• [Exercise] Extract the lines of the material below, beginning with the first and ending with the line that holds "CEIL = 2.85". Skip every picture.

• [Given material]

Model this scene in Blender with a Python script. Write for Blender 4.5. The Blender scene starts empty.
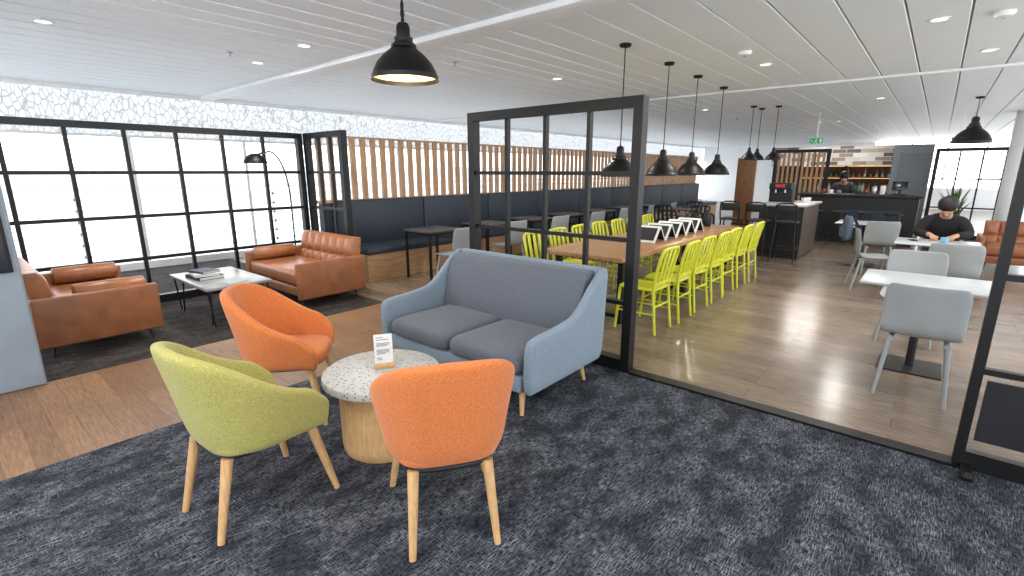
import bpy, bmesh, math, random
from mathutils import Vector, Matrix, Euler
random.seed(7)
S = bpy.context.scene
C = S.collection
PI = math.pi
R = math.radians
CEIL = 2.85

# ---------------------------------------------------------------- helpers
def lin(c):
    def f(v):
        v /= 255.0
        return v/12.92 if v <= 0.04045 else ((v+0.055)/1.055)**2.4
    return (f(c[0]), f(c[1]), f(c[2]))

def sc(c, k):
    return (min(1, c[0]*k), min(1, c[1]*k), min(1, c[2]*k), 1)

def mat(name, col, rough=.5, metal=0., var=.12, scale=30., bump=0., stretch=(1,1,1), sheen=0., emit=0.):
    c = lin(col)
    m = bpy.data.materials.new(name); m.use_nodes = True
    nt = m.node_tree; b = nt.nodes['Principled BSDF']
    tc = nt.nodes.new('ShaderNodeTexCoord'); mp = nt.nodes.new('ShaderNodeMapping')
    mp.inputs['Scale'].default_value = stretch
    nt.links.new(tc.outputs['Object'], mp.inputs['Vector'])
    nz = nt.nodes.new('ShaderNodeTexNoise'); nz.inputs['Scale'].default_value = scale; nz.inputs['Detail'].default_value = 4
    nt.links.new(mp.outputs[0], nz.inputs['Vector'])
    rp = nt.nodes.new('ShaderNodeValToRGB')
    rp.color_ramp.elements[0].position = .32; rp.color_ramp.elements[1].position = .68
    rp.color_ramp.elements[0].color = sc(c, 1-var); rp.color_ramp.elements[1].color = sc(c, 1+var)
    nt.links.new(nz.outputs['Fac'], rp.inputs['Fac'])
    nt.links.new(rp.outputs['Color'], b.inputs['Base Color'])
    b.inputs['Roughness'].default_value = rough; b.inputs['Metallic'].default_value = metal
    if sheen: b.inputs['Sheen Weight'].default_value = sheen
    if emit:
        nt.links.new(rp.outputs['Color'], b.inputs['Emission Color']); b.inputs['Emission Strength'].default_value = emit
    if bump:
        bp = nt.nodes.new('ShaderNodeBump'); bp.inputs['Strength'].default_value = bump; bp.inputs['Distance'].default_value = .004
        nt.links.new(nz.outputs['Fac'], bp.inputs['Height']); nt.links.new(bp.outputs[0], b.inputs['Normal'])
    return m

def mix(nt, blend, a, b, fac=1.0):
    n = nt.nodes.new('ShaderNodeMix'); n.data_type = 'RGBA'; n.blend_type = blend
    def put(i, v):
        if hasattr(v, 'is_linked') or hasattr(v, 'links'): nt.links.new(v, n.inputs[i])
        else: n.inputs[i].default_value = v
    if hasattr(fac, 'links'): nt.links.new(fac, n.inputs[0])
    else: n.inputs[0].default_value = fac
    put(6, a); put(7, b)
    return n.outputs[2]

def noise(nt, vec, scale, stretch, detail=4):
    mp = nt.nodes.new('ShaderNodeMapping'); mp.inputs['Scale'].default_value = stretch
    nt.links.new(vec, mp.inputs['Vector'])
    n = nt.nodes.new('ShaderNodeTexNoise'); n.inputs['Scale'].default_value = scale; n.inputs['Detail'].default_value = detail
    nt.links.new(mp.outputs[0], n.inputs['Vector'])
    return n.outputs['Fac']

def ramp(nt, fac, stops):
    r = nt.nodes.new('ShaderNodeValToRGB')
    while len(r.color_ramp.elements) < len(stops): r.color_ramp.elements.new(.5)
    for e, (p, c) in zip(r.color_ramp.elements, stops):
        e.position = p; e.color = c
    nt.links.new(fac, r.inputs['Fac'])
    return r.outputs['Color']

def plank_mat(name, c1, c2, rough=.38, rot=PI/2, bw=1.7, rh=.15, mortar=.003):
    m = bpy.data.materials.new(name); m.use_nodes = True
    nt = m.node_tree; b = nt.nodes['Principled BSDF']
    tc = nt.nodes.new('ShaderNodeTexCoord'); mp = nt.nodes.new('ShaderNodeMapping'); mp.inputs['Rotation'].default_value = (0,0,rot)
    nt.links.new(tc.outputs['Object'], mp.inputs['Vector'])
    br = nt.nodes.new('ShaderNodeTexBrick')
    br.inputs['Scale'].default_value = 1; br.inputs['Brick Width'].default_value = bw; br.inputs['Row Height'].default_value = rh
    br.inputs['Mortar Size'].default_value = mortar; br.inputs['Bias'].default_value = 0
    br.inputs['Color1'].default_value = (*lin(c1), 1); br.inputs['Color2'].default_value = (*lin(c2), 1)
    br.inputs['Mortar'].default_value = sc(lin(c1), .55)
    nt.links.new(mp.outputs[0], br.inputs['Vector'])
    g = ramp(nt, noise(nt, mp.outputs[0], 6, (1.2, 14, 1), 6), [(.3, (.62,.61,.60,1)), (.7, (1.2,1.18,1.16,1))])
    g2 = ramp(nt, noise(nt, mp.outputs[0], 1.3, (1, 2, 1), 3), [(.3, (.80,.80,.80,1)), (.7, (1.12,1.11,1.1,1))])
    col = mix(nt, 'MULTIPLY', mix(nt, 'MULTIPLY', br.outputs['Color'], g), g2)
    nt.links.new(col, b.inputs['Base Color'])
    b.inputs['Roughness'].default_value = rough
    return m

def carpet_mat(name, dark, light, amount=.5):
    m = bpy.data.materials.new(name); m.use_nodes = True
    nt = m.node_tree; b = nt.nodes['Principled BSDF']
    tc = nt.nodes.new('ShaderNodeTexCoord')
    # wobble the coordinates so that the streaks break up
    wn = nt.nodes.new('ShaderNodeTexNoise'); wn.inputs['Scale'].default_value = 18; wn.inputs['Detail'].default_value = 4
    nt.links.new(tc.outputs['Object'], wn.inputs['Vector'])
    vm = nt.nodes.new('ShaderNodeVectorMath'); vm.operation = 'MULTIPLY_ADD'; vm.inputs[1].default_value = (.024,.024,0)
    nt.links.new(wn.outputs['Color'], vm.inputs[0]); nt.links.new(tc.outputs['Object'], vm.inputs[2])
    v = vm.outputs[0]
    a = ramp(nt, noise(nt, v, 1, (22, 180, 1), 9), [(.46, (0,0,0,1)), (.72, (1,1,1,1))])
    c = ramp(nt, noise(nt, v, 1, (150, 26, 1), 9), [(.49, (0,0,0,1)), (.74, (.85,.85,.85,1))])
    s = mix(nt, 'LIGHTEN', a, c)
    patch = ramp(nt, noise(nt, v, 4.6, (1, 1.7, 1), 9), [(.38, (.24,.24,.24,1)), (.64, (1.05,1.05,1.05,1))])
    fine = ramp(nt, noise(nt, tc.outputs['Object'], 260, (1, 1, 1), 3), [(.34, (.5,.5,.5,1)), (.62, (1.0,1.0,1.0,1))])
    f = mix(nt, 'MULTIPLY', mix(nt, 'MULTIPLY', s, patch), fine)
    f = mix(nt, 'MULTIPLY', f, (amount, amount, amount, 1))
    col = mix(nt, 'MIX', (*lin(dark), 1), (*lin(light), 1), f)
    nt.links.new(col, b.inputs['Base Color']); b.inputs['Roughness'].default_value = .95
    b.inputs['Specular IOR Level'].default_value = .15
    return m

def terrazzo_mat():
    m = bpy.data.materials.new('terrazzo'); m.use_nodes = True
    nt = m.node_tree; b = nt.nodes['Principled BSDF']
    tc = nt.nodes.new('ShaderNodeTexCoord')
    vo = nt.nodes.new('ShaderNodeTexVoronoi'); vo.inputs['Scale'].default_value = 44
    nt.links.new(tc.outputs['Object'], vo.inputs['Vector'])
    spots = ramp(nt, vo.outputs['Distance'], [(.26, (.16,.155,.15,1)), (.33, (*lin((180,181,179)),1))])
    nt.links.new(spots, b.inputs['Base Color']); b.inputs['Roughness'].default_value = .45
    return m

def tile_mat(name, cols, scale=1, bw=.5, rh=.14):
    m = bpy.data.materials.new(name); m.use_nodes = True
    nt = m.node_tree; b = nt.nodes['Principled BSDF']
    tc = nt.nodes.new('ShaderNodeTexCoord')
    sx = nt.nodes.new('ShaderNodeSeparateXYZ'); cx = nt.nodes.new('ShaderNodeCombineXYZ')
    nt.links.new(tc.outputs['Object'], sx.inputs[0])
    nt.links.new(sx.outputs['Y'], cx.inputs['X']); nt.links.new(sx.outputs['Z'], cx.inputs['Y'])
    br = nt.nodes.new('ShaderNodeTexBrick'); br.inputs['Scale'].default_value = scale
    br.inputs['Brick Width'].default_value = bw; br.inputs['Row Height'].default_value = rh; br.inputs['Mortar Size'].default_value = .006
    br.inputs['Color1'].default_value = (0,0,0,1); br.inputs['Color2'].default_value = (1,1,1,1); br.inputs['Mortar'].default_value = (.5,.5,.5,1)
    nt.links.new(cx.outputs[0], br.inputs['Vector'])
    n = len(cols)
    col = ramp(nt, br.outputs['Color'], [(i/n, (*lin(c),1)) for i, c in enumerate(cols)])
    for nd in nt.nodes:
        if nd.type == 'VALTORGB': nd.color_ramp.interpolation = 'CONSTANT'
    nt.links.new(col, b.inputs['Base Color']); b.inputs['Roughness'].default_value = .5
    return m

def frit_mat():
    m = bpy.data.materials.new('white_lattice'); m.use_nodes = True
    nt = m.node_tree; b = nt.nodes['Principled BSDF']; out = nt.nodes['Material Output']
    tc = nt.nodes.new('ShaderNodeTexCoord')
    mp = nt.nodes.new('ShaderNodeMapping'); mp.inputs['Scale'].default_value = (1.9, 1, .9); mp.inputs['Rotation'].default_value = (0, .6, 0)
    nt.links.new(tc.outputs['Object'], mp.inputs['Vector'])
    vo = nt.nodes.new('ShaderNodeTexVoronoi'); vo.feature = 'DISTANCE_TO_EDGE'; vo.inputs['Scale'].default_value = 8
    nt.links.new(mp.outputs[0], vo.inputs['Vector'])
    col = ramp(nt, vo.outputs['Distance'], [(.0, (.40,.405,.41,1)), (.04, (.45,.455,.46,1)), (.09, (.64,.645,.65,1))])
    nt.links.new(col, b.inputs['Base Color'])
    tr = nt.nodes.new('ShaderNodeBsdfTranslucent'); nt.links.new(col, tr.inputs['Color'])
    ms = nt.nodes.new('ShaderNodeMixShader'); ms.inputs[0].default_value = .85
    nt.links.new(b.outputs[0], ms.inputs[1]); nt.links.new(tr.outputs[0], ms.inputs[2]); nt.links.new(ms.outputs[0], out.inputs[0])
    return m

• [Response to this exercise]
Model this scene in Blender with a Python script. Write for Blender 4.5. The Blender scene starts empty.
import bpy, bmesh, math, random
from mathutils import Vector, Matrix, Euler
random.seed(7)
S = bpy.context.scene
C = S.collection
PI = math.pi
R = math.radians
CEIL = 2.85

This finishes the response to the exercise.